As for the Missions themselves, I heard much oohing and aahing in General chat about the great puzzles and how good it was to have to think while questing. I didn't find I had to do much more of that than usual, but then I always read all the quest text first time round. You'll definitely want to do that here and for two very good reasons.
Firstly the Mission text and NPC mission dialogs, like all the writing in every part of the game, is sharp. If you like reading you won't want to skip it. By MMO standards I would re-iterate that it's exceptionally well-written. Don't go expecting Dostoevsky but it's on a par with solid genre fiction.

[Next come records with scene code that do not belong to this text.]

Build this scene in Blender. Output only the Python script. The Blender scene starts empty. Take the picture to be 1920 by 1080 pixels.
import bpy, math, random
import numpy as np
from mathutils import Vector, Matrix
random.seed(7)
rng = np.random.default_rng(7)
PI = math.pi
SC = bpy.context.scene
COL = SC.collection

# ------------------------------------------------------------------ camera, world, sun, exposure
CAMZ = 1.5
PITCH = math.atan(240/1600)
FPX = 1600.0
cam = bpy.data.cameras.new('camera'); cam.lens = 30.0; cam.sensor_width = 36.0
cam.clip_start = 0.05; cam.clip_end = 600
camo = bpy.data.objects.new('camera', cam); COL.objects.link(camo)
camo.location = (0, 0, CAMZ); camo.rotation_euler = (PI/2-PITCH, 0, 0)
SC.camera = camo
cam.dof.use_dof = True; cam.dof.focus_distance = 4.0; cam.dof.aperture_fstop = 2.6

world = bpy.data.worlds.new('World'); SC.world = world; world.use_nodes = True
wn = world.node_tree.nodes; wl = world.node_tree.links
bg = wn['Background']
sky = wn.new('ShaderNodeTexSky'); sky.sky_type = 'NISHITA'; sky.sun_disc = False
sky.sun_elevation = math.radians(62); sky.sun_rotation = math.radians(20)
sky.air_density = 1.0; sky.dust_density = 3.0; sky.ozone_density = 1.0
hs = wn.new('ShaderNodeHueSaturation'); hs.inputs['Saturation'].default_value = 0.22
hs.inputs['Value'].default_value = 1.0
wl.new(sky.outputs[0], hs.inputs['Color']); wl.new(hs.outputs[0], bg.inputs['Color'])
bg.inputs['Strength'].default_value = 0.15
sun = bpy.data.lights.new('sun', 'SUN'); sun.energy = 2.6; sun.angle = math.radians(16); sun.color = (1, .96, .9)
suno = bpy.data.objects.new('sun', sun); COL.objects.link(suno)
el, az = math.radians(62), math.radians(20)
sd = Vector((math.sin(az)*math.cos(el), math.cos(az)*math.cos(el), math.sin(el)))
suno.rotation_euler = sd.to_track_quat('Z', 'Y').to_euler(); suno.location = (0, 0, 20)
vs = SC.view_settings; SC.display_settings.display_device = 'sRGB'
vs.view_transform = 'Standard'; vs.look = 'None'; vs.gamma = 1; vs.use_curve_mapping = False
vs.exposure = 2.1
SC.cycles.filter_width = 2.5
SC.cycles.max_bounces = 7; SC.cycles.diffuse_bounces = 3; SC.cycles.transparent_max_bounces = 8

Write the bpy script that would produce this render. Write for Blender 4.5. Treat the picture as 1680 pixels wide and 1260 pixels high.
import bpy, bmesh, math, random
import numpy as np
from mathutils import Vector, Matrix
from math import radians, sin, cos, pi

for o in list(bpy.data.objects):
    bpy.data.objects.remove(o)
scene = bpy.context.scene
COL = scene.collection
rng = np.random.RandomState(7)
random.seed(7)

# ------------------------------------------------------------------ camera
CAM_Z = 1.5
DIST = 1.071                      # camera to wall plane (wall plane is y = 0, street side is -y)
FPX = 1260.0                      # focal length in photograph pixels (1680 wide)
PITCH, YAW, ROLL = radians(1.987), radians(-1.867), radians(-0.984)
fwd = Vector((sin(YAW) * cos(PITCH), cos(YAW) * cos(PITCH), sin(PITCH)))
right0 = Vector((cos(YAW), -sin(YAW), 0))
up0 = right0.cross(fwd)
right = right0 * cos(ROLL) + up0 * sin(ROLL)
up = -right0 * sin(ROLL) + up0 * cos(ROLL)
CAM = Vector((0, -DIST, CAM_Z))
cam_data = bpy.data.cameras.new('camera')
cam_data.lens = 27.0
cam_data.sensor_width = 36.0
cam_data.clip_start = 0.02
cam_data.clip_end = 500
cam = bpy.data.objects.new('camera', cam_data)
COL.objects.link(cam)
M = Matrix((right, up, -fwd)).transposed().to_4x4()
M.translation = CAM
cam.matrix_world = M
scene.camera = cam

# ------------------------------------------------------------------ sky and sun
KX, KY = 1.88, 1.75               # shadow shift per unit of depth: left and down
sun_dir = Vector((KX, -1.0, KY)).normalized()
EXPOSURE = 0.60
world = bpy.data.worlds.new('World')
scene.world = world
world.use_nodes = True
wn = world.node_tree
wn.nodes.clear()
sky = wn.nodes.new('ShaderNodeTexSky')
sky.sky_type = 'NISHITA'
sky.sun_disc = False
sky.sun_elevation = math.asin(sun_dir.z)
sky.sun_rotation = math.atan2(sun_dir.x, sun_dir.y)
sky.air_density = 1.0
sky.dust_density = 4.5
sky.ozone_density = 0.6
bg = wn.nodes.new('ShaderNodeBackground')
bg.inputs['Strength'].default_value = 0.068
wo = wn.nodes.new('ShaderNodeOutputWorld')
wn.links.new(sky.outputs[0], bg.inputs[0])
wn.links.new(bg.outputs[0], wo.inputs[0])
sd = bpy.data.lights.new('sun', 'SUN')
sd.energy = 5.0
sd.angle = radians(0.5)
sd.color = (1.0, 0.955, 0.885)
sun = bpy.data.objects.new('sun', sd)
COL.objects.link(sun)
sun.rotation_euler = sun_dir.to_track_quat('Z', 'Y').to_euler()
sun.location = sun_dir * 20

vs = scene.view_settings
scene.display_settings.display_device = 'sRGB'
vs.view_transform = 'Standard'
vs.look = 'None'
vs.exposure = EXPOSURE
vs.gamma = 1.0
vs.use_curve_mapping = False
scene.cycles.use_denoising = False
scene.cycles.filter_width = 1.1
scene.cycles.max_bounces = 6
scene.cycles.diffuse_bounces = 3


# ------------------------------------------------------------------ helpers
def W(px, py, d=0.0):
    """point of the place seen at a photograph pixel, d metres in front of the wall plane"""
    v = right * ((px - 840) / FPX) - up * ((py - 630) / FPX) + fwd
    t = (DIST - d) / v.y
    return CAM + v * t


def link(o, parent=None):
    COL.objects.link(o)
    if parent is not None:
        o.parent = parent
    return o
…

Secondly, there is information in the Mission text and dialog that you will need to know if you don't plan on running around aimlessly and getting annoyed. The good thing is, if you didn't listen, or if your mind wandered onto what you might have for tea just as the Important Code Number was mentioned, you can just go back and run through it again. Not that I had to do that. Much.
And There We Have It
I have a few more odds and ends to mention which I'll throw into a bullet point post if I get the time but that pretty much covers the basics. The Secret World, or as much of it as we were allowed to see, is a solid, playable, entertaining MMO with a very interesting and well-realised setting, great art direction, good voice acting and excellent writing. More traditional and less mold-breaking than Funcom might like you to believe, but still a couple of steps ahead of the usual suspects.
I'm looking forward to playing it and to blogging about it.